Instruction: Write the material out again, line by line, exactly as it is.
++++++++++
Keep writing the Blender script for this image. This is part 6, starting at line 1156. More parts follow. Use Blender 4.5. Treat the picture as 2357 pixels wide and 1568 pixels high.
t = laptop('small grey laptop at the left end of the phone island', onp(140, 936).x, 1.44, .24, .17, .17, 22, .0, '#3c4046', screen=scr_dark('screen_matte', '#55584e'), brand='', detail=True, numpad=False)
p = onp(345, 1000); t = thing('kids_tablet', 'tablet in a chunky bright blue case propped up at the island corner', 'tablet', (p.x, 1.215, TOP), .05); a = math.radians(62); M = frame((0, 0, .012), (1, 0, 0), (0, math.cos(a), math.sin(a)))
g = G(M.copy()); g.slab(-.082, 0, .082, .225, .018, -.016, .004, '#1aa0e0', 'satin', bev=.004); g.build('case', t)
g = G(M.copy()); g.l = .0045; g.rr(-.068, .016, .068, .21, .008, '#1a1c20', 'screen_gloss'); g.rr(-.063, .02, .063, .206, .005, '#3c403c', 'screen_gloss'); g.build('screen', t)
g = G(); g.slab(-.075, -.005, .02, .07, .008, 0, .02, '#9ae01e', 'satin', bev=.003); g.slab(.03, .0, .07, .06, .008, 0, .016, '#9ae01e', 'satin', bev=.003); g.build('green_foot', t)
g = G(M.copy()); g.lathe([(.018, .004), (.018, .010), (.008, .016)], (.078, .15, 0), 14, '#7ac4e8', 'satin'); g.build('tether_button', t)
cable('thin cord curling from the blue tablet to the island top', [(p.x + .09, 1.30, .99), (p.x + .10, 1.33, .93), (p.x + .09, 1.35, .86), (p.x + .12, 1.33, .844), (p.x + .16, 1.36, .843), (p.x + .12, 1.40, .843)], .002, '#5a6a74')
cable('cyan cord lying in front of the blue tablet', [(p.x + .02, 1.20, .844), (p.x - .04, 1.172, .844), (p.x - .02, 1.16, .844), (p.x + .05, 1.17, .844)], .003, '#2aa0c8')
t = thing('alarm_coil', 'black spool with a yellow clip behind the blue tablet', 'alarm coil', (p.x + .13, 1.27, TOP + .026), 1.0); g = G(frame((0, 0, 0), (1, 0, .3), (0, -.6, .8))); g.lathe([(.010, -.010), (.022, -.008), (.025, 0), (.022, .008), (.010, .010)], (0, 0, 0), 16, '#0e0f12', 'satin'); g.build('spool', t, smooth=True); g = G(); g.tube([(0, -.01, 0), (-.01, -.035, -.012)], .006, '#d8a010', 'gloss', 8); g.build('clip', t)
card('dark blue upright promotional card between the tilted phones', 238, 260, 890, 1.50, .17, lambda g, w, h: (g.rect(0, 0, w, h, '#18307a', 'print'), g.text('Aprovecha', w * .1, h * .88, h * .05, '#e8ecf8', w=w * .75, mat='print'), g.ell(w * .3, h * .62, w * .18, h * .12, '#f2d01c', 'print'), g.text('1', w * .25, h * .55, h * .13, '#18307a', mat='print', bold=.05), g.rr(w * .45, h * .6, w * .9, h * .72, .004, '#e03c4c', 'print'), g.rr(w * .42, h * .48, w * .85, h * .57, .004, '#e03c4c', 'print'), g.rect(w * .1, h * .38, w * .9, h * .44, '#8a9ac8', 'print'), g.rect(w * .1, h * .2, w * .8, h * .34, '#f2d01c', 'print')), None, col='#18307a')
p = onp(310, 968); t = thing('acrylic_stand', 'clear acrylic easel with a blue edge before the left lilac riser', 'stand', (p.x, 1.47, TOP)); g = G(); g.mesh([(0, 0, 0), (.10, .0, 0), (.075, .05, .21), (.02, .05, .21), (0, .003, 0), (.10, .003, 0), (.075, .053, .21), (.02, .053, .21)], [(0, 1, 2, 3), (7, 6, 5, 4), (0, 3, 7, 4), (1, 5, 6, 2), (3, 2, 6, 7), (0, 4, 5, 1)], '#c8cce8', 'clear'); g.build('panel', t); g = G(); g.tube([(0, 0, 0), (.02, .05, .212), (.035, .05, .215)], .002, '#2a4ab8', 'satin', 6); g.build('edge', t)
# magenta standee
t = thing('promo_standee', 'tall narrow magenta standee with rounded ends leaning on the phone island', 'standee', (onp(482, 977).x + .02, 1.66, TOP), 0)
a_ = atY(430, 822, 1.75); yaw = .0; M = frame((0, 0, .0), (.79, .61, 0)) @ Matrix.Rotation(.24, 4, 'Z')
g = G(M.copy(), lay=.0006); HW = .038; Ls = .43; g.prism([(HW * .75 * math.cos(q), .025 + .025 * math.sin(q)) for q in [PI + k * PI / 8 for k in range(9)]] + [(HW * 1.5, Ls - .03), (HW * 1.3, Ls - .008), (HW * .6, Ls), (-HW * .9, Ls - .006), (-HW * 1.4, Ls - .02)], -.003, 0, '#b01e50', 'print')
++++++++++
Exercise result:
Keep writing the Blender script for this image. This is part 6, starting at line 1156. More parts follow. Use Blender 4.5. Treat the picture as 2357 pixels wide and 1568 pixels high.
t = laptop('small grey laptop at the left end of the phone island', onp(140, 936).x, 1.44, .24, .17, .17, 22, .0, '#3c4046', screen=scr_dark('screen_matte', '#55584e'), brand='', detail=True, numpad=False)
p = onp(345, 1000); t = thing('kids_tablet', 'tablet in a chunky bright blue case propped up at the island corner', 'tablet', (p.x, 1.215, TOP), .05); a = math.radians(62); M = frame((0, 0, .012), (1, 0, 0), (0, math.cos(a), math.sin(a)))
g = G(M.copy()); g.slab(-.082, 0, .082, .225, .018, -.016, .004, '#1aa0e0', 'satin', bev=.004); g.build('case', t)
g = G(M.copy()); g.l = .0045; g.rr(-.068, .016, .068, .21, .008, '#1a1c20', 'screen_gloss'); g.rr(-.063, .02, .063, .206, .005, '#3c403c', 'screen_gloss'); g.build('screen', t)
g = G(); g.slab(-.075, -.005, .02, .07, .008, 0, .02, '#9ae01e', 'satin', bev=.003); g.slab(.03, .0, .07, .06, .008, 0, .016, '#9ae01e', 'satin', bev=.003); g.build('green_foot', t)
g = G(M.copy()); g.lathe([(.018, .004), (.018, .010), (.008, .016)], (.078, .15, 0), 14, '#7ac4e8', 'satin'); g.build('tether_button', t)
cable('thin cord curling from the blue tablet to the island top', [(p.x + .09, 1.30, .99), (p.x + .10, 1.33, .93), (p.x + .09, 1.35, .86), (p.x + .12, 1.33, .844), (p.x + .16, 1.36, .843), (p.x + .12, 1.40, .843)], .002, '#5a6a74')
cable('cyan cord lying in front of the blue tablet', [(p.x + .02, 1.20, .844), (p.x - .04, 1.172, .844), (p.x - .02, 1.16, .844), (p.x + .05, 1.17, .844)], .003, '#2aa0c8')
t = thing('alarm_coil', 'black spool with a yellow clip behind the blue tablet', 'alarm coil', (p.x + .13, 1.27, TOP + .026), 1.0); g = G(frame((0, 0, 0), (1, 0, .3), (0, -.6, .8))); g.lathe([(.010, -.010), (.022, -.008), (.025, 0), (.022, .008), (.010, .010)], (0, 0, 0), 16, '#0e0f12', 'satin'); g.build('spool', t, smooth=True); g = G(); g.tube([(0, -.01, 0), (-.01, -.035, -.012)], .006, '#d8a010', 'gloss', 8); g.build('clip', t)
card('dark blue upright promotional card between the tilted phones', 238, 260, 890, 1.50, .17, lambda g, w, h: (g.rect(0, 0, w, h, '#18307a', 'print'), g.text('Aprovecha', w * .1, h * .88, h * .05, '#e8ecf8', w=w * .75, mat='print'), g.ell(w * .3, h * .62, w * .18, h * .12, '#f2d01c', 'print'), g.text('1', w * .25, h * .55, h * .13, '#18307a', mat='print', bold=.05), g.rr(w * .45, h * .6, w * .9, h * .72, .004, '#e03c4c', 'print'), g.rr(w * .42, h * .48, w * .85, h * .57, .004, '#e03c4c', 'print'), g.rect(w * .1, h * .38, w * .9, h * .44, '#8a9ac8', 'print'), g.rect(w * .1, h * .2, w * .8, h * .34, '#f2d01c', 'print')), None, col='#18307a')
p = onp(310, 968); t = thing('acrylic_stand', 'clear acrylic easel with a blue edge before the left lilac riser', 'stand', (p.x, 1.47, TOP)); g = G(); g.mesh([(0, 0, 0), (.10, .0, 0), (.075, .05, .21), (.02, .05, .21), (0, .003, 0), (.10, .003, 0), (.075, .053, .21), (.02, .053, .21)], [(0, 1, 2, 3), (7, 6, 5, 4), (0, 3, 7, 4), (1, 5, 6, 2), (3, 2, 6, 7), (0, 4, 5, 1)], '#c8cce8', 'clear'); g.build('panel', t); g = G(); g.tube([(0, 0, 0), (.02, .05, .212), (.035, .05, .215)], .002, '#2a4ab8', 'satin', 6); g.build('edge', t)
# magenta standee
t = thing('promo_standee', 'tall narrow magenta standee with rounded ends leaning on the phone island', 'standee', (onp(482, 977).x + .02, 1.66, TOP), 0)
a_ = atY(430, 822, 1.75); yaw = .0; M = frame((0, 0, .0), (.79, .61, 0)) @ Matrix.Rotation(.24, 4, 'Z')
g = G(M.copy(), lay=.0006); HW = .038; Ls = .43; g.prism([(HW * .75 * math.cos(q), .025 + .025 * math.sin(q)) for q in [PI + k * PI / 8 for k in range(9)]] + [(HW * 1.5, Ls - .03), (HW * 1.3, Ls - .008), (HW * .6, Ls), (-HW * .9, Ls - .006), (-HW * 1.4, Ls - .02)], -.003, 0, '#b01e50', 'print')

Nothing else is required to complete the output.